In 1995, the State-run Bases Conversion and Development Authority (BCDA) through its former vice president, the late lawyer Damaso Bangaoet, tried to come out with an event that will draw the influx of visitors to the city during the lean tourism months to sustain the descent tourist arrivals that will facilitate the growth of the local tourism industry which has been the source of income by businesses. True enough, the BCDA in coordination with the local officials and the city’s private sector, was able to decide to feature the locally grown flowers in a festival that will be done every February to guarantee the sustained influx of visitors in the city considering that the first few months of the year had been said to be lean tourism months in the city’s history.
The event was later named Panagbenga through the suggestion of Mayor Mauricio G. Domogan which is actually a Kankana-ey term for the blossoming of flowers. Further, the Panagbenga will be done every February which is in time for the blossoming of flowers that were planted in the different parts of the city and other towns of Benguet considering that the province is the major source of flowers being sold in Metro Manila and the lowlands during the peak seasons. February is the peak season of producing and selling flowers because of the celebration of the annual Valentine’s Day or it has been branded as the heart month. During the initial staging of the festival, it underwent various innovations until it was able to establish its identity as one of the most attended festivals in the country because of the key features of the festival whereby it projects the different flowers produced in the different localities through the grand streetdancing parade, the grand float parade and the market encounter.
Previously, the conduct of the festival was done through the solid partnership of the government and the private sector and further strengthened with the establishment of the Baguio Flower Festival Foundation, Inc. which played a major role in the evolution of the city’s premier crowd drawing event.
In 2003, the local government took over the management of the flower festival but with the support of the BFFFI. However, in 2005, the conduct of the festival was nearly sabotaged after former city officials decided to conduct a similar festival to that of the Panagbenga that caused confusion among residents and visitors. To save the integrity of the festival, the emerging local organizers spearheaded the conduct of the grand street dancing parade while the BFFFI was tasked to handle the grand float parade and the clear difference was evident.

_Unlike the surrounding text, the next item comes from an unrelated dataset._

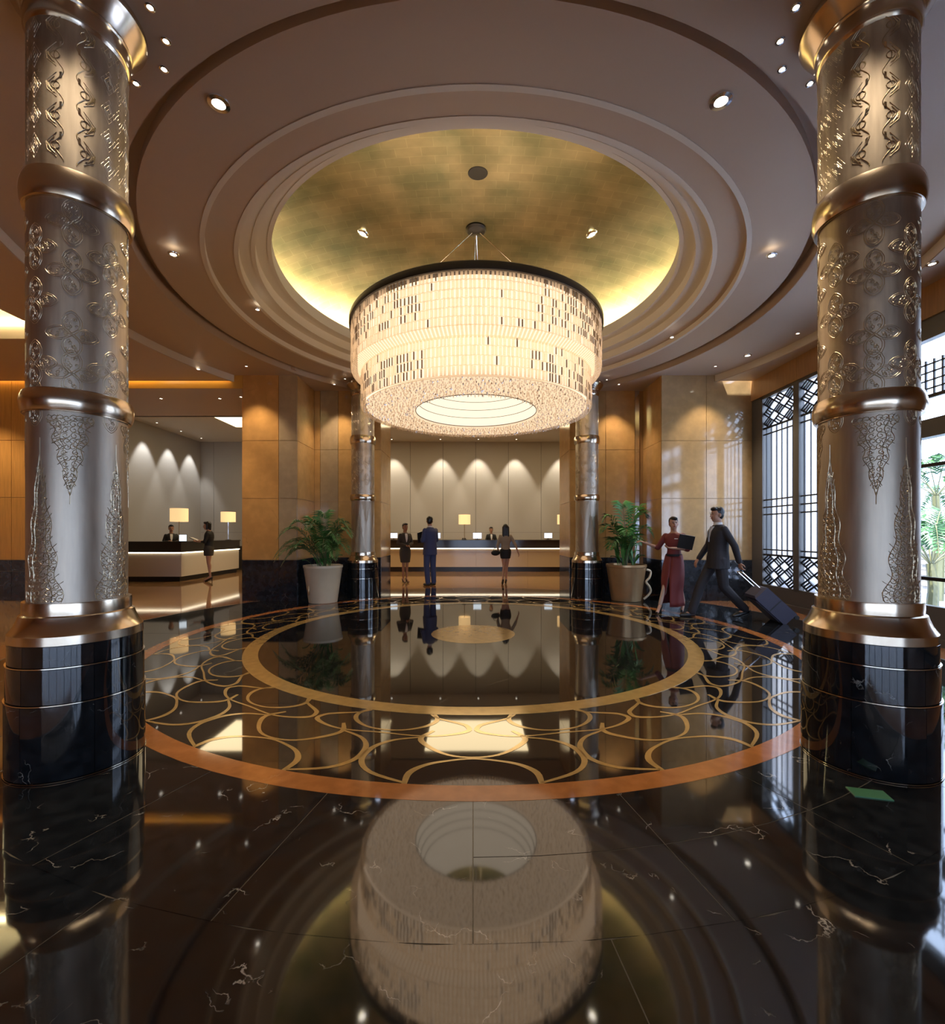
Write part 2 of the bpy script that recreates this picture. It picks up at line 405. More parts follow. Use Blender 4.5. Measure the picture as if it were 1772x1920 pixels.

For the past decade, the BFFFI was tasked to conduct and spearhead the staging of the month-long festival which saw its sustained growth through the years.
At present, the plan of the local government to takeover the management of the festival was again revived and based on an ordinance, the city will only appropriate P5 million for the conduct of the events lined up for the celebration.
We support the possible takeover of the local government of the city’s crowd-drawing event but it should still be done in close partnership with the BFFFI in recognition of the private sector’s valuable contribution to what the Panagbenga is known today in the international scene. Government cannot actually do it alone because of certain factors that will surely impede the smooth conduct of the events that will be lined up for the celebration.
The best thing to do is to allow government to handle the conduct of certain events while the private sector will be mandated to spearhead the conduct of certain events to uphold what had been time and again said as a government-supported and community-led festival. The bottom line why the issue on the takeover of the management of Panagbenga by the local government is the supposed mistrust of the local officials to the ones handling the flower festival. Political and personal differences should not be used by some city officials to discredit the good gains of the staging of the flower festival.
If there had been lapses in the conduct of the previous events and the alleged failure of the organizers to satisfy local legislators on the financial statements being submitted to them for the annual event, the matter should be settled among themselves because the issue had been time and again cropping up every after the conduct of the festival which has made it a rehashed issue and people are already tire of their petty bickering to put the matter in its proper perspective.
We believe there is a legitimate form for a financial statement that is accepted by concerned government regulatory agencies that is why the motive of the local legislative body to demand for the itemized expenditures from the organizers seems to be only confined to the festival organizers. We witnessed a recent hearing wherein organizers of the Ms. Baguio beauty pageant were required to present their financial statement and they complied using a similar format. When they were requested to present a detailed one, some of them inquired whether simple contributions like taxi fare of the organizers and food for them that were donated will be included but no one responded to the query.
Let us no impose double standard rules to those who are working hard to uplift the status of the city’s crowd drawing events. Instead, let us work together to save the gains of the flower festival and move it up to greater heights and not to pull it down for our own personal and political interests.